А вот Ахматова о нём: «Он подражал в стихах Пушкину и Байрону и вдруг начал писать нечто такое, где он никому не подражал, зато всем уже целый век хочется подражать ему. Но совершенно очевидно, что это невозможно, ибо он владеет тем, что у актёра называют „сотой интонацией“. Слово слушается его, как змея заклинателя: от почти площадной эпиграммы до молитвы. Слова, сказанные им о влюблённости, не имеют себе равных ни в какой из поэзий мира. Это так неожиданно, так просто и так бездонно:
Есть речи — значенье
Тёмно иль ничтожно,
Но им без волненья
Внимать невозможно…
Если бы он написал только это стихотворение, он был бы уже великим поэтом».

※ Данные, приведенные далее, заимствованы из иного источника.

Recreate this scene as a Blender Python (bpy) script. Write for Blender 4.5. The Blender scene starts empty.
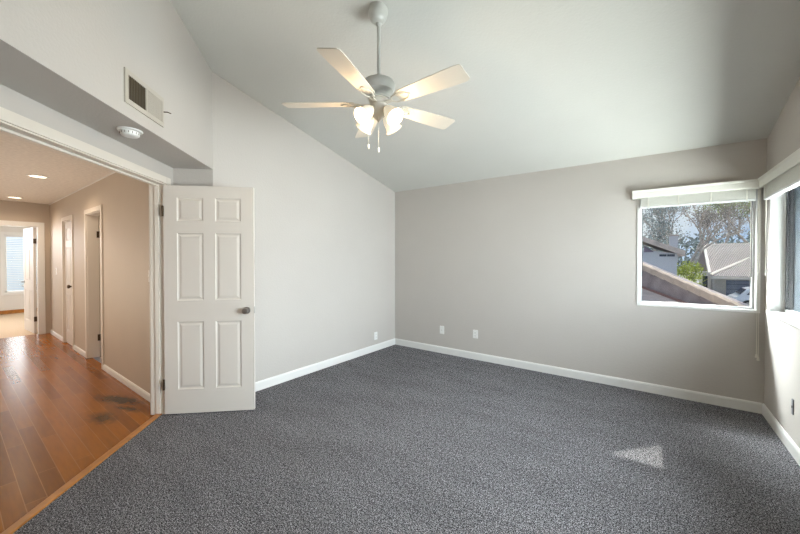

Действительно, сколько неподдельного лиризма у этого мальчика, который вызвал бы меня на дуэль, назови я его при жизни мальчиком. Вызвал бы и убил бы, как убил его самого оскорбляемый неоднократно Мартынов. (О гении, молю вас: будьте осторожны!)
Иные пишут, пишут, а детям из них не прочтёшь ни строчки. А тут:
Ночевала тучка золотая
На груди утёса-великана;
Утром в путь она умчалась рано,
По лазури весело играя;
Но остался влажный след в морщине
Старого утёса. Одиноко
Он стоит, задумался глубоко,
И тихонько плачет он в пустыне.
Плачем тихонько и мы, в том числе — о смерти глупой, безвременной, как бы выпрошенной. Конечно, он неизбежно пророк. Пусть даже пророк собственных несчастий, равно как и творец их. Вот он и пишет благодарность Богу из глубины своей не по годам уставшей души, где просит ранней смерти:
…За жар души, растраченный в пустыне,
За всё, чем я обманут в жизни был…
Устрой лишь так, чтобы Тебя отныне
Недолго я ещё благодарил.
То есть — за всё Тебе — спасибо, но забирай меня быстрее.
Под стихотворением дата: 1840. Совсем скоро — в июле 1841 года — у подножия горы Машук состоялась дуэль поэта с человеком, уставшим сносить его едкие насмешки и уколы. Лермонтов стрелял в воздух, Мартынов — в цель. Рана, нанесённая им, оказалась смертельной.